PROBLEM DESCRIPTION:
Repeat the whole listing below, word for word.

DATASET EXCERPT:
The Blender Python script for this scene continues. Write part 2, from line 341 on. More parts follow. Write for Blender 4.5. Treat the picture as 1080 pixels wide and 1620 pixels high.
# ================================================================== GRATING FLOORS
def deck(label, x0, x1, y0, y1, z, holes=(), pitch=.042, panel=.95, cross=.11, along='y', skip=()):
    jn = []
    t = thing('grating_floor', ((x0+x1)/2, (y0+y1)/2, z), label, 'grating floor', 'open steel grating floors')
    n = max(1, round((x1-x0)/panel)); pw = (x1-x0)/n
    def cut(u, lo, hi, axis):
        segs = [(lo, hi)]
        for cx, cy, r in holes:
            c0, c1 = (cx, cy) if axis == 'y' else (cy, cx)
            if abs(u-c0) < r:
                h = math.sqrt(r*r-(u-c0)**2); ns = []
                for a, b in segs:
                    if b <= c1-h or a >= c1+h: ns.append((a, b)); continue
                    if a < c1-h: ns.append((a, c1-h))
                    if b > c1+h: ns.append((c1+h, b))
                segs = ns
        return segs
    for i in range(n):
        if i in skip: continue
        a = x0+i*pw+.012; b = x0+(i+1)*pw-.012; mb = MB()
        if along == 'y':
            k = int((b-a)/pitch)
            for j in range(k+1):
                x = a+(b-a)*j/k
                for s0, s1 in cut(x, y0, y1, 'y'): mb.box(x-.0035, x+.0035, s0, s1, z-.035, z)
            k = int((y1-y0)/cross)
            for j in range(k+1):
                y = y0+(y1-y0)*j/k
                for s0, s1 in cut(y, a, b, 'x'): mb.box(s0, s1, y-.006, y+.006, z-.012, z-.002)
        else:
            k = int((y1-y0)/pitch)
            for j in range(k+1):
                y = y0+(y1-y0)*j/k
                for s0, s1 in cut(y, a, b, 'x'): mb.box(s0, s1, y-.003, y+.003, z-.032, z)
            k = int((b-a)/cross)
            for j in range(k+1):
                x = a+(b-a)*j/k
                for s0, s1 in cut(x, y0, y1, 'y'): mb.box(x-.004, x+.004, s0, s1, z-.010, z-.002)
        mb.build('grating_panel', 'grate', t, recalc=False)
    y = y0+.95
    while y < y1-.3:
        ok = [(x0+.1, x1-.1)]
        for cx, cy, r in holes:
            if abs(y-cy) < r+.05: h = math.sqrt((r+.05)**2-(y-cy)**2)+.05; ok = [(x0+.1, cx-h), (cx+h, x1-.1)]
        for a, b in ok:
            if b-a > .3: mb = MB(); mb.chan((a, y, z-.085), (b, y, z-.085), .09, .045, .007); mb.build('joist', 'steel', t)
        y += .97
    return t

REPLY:
The Blender Python script for this scene continues. Write part 2, from line 341 on. More parts follow. Write for Blender 4.5. Treat the picture as 1080 pixels wide and 1620 pixels high.
# ================================================================== GRATING FLOORS
def deck(label, x0, x1, y0, y1, z, holes=(), pitch=.042, panel=.95, cross=.11, along='y', skip=()):
    jn = []
    t = thing('grating_floor', ((x0+x1)/2, (y0+y1)/2, z), label, 'grating floor', 'open steel grating floors')
    n = max(1, round((x1-x0)/panel)); pw = (x1-x0)/n
    def cut(u, lo, hi, axis):
        segs = [(lo, hi)]
        for cx, cy, r in holes:
            c0, c1 = (cx, cy) if axis == 'y' else (cy, cx)
            if abs(u-c0) < r:
                h = math.sqrt(r*r-(u-c0)**2); ns = []
                for a, b in segs:
                    if b <= c1-h or a >= c1+h: ns.append((a, b)); continue
                    if a < c1-h: ns.append((a, c1-h))
                    if b > c1+h: ns.append((c1+h, b))
                segs = ns
        return segs
    for i in range(n):
        if i in skip: continue
        a = x0+i*pw+.012; b = x0+(i+1)*pw-.012; mb = MB()
        if along == 'y':
            k = int((b-a)/pitch)
            for j in range(k+1):
                x = a+(b-a)*j/k
                for s0, s1 in cut(x, y0, y1, 'y'): mb.box(x-.0035, x+.0035, s0, s1, z-.035, z)
            k = int((y1-y0)/cross)
            for j in range(k+1):
                y = y0+(y1-y0)*j/k
                for s0, s1 in cut(y, a, b, 'x'): mb.box(s0, s1, y-.006, y+.006, z-.012, z-.002)
        else:
            k = int((y1-y0)/pitch)
            for j in range(k+1):
                y = y0+(y1-y0)*j/k
                for s0, s1 in cut(y, a, b, 'x'): mb.box(s0, s1, y-.003, y+.003, z-.032, z)
            k = int((b-a)/cross)
            for j in range(k+1):
                x = a+(b-a)*j/k
                for s0, s1 in cut(x, y0, y1, 'y'): mb.box(x-.004, x+.004, s0, s1, z-.010, z-.002)
        mb.build('grating_panel', 'grate', t, recalc=False)
    y = y0+.95
    while y < y1-.3:
        ok = [(x0+.1, x1-.1)]
        for cx, cy, r in holes:
            if abs(y-cy) < r+.05: h = math.sqrt((r+.05)**2-(y-cy)**2)+.05; ok = [(x0+.1, cx-h), (cx+h, x1-.1)]
        for a, b in ok:
            if b-a > .3: mb = MB(); mb.chan((a, y, z-.085), (b, y, z-.085), .09, .045, .007); mb.build('joist', 'steel', t)
        y += .97
    return t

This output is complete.